Qual a força política do partido (PCdoB) na contemporaneidade?

Luciana – A trajetória marcada pela convicção estratégica de luta por uma nova sociabilidade socialista, a coragem e o amor ao Brasil e ao povo, confere ao Partido autoridade e força para prosseguir em sua jornada e missão históricas. Presente em diferentes frentes de lutas – trabalhadores, estudantes, antirracismo, movimentos sociais, mulheres e cultura –, destaca-se também no parlamento e nas articulações políticas para defender a democracia, o país e os direitos do povo.  

O partido é uma força que se destaca e é respeitada entre todas as correntes políticas, por sua visão estratégica sobre o país e sua condução tática. Procura contribuir, construindo saídas, abrindo veredas para a grave crise em que o Brasil se encontra. Neste sentido é que defende uma Frente Ampla para derrotar as forças que extrema direita que conduzem o país na atualidade. 

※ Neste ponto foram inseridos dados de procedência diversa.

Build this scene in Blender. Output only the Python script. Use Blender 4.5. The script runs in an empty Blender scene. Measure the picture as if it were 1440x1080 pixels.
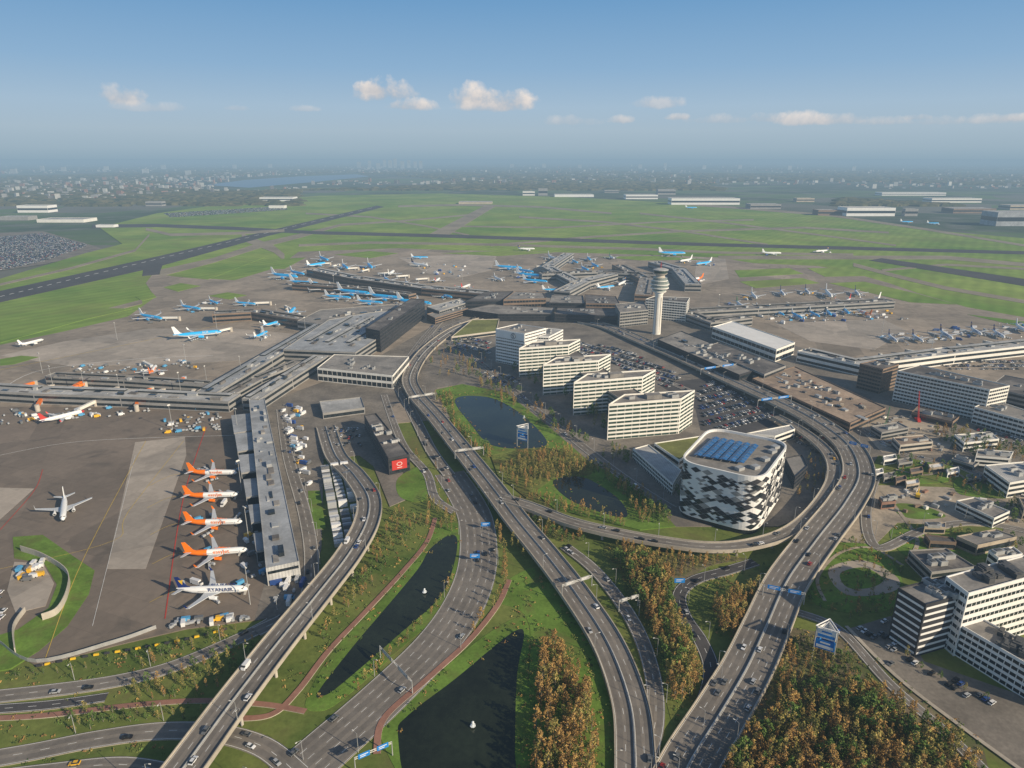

Qual o significado da preservação da memória para os comunistas?

Luciana – Significa preservar a memória do povo brasileiro. Lembrar que os alicerces do que o país avançou em termos democrático, social, econômico e soberano tem a ação, o suor e o sangue dos comunistas. É uma história de heroísmo, abnegação e elevado compromisso humanista, civilizatório. A memória dos comunistas é uma mola propulsora de um projeto de desenvolvimento nacional, com democracia e ampla participação popular.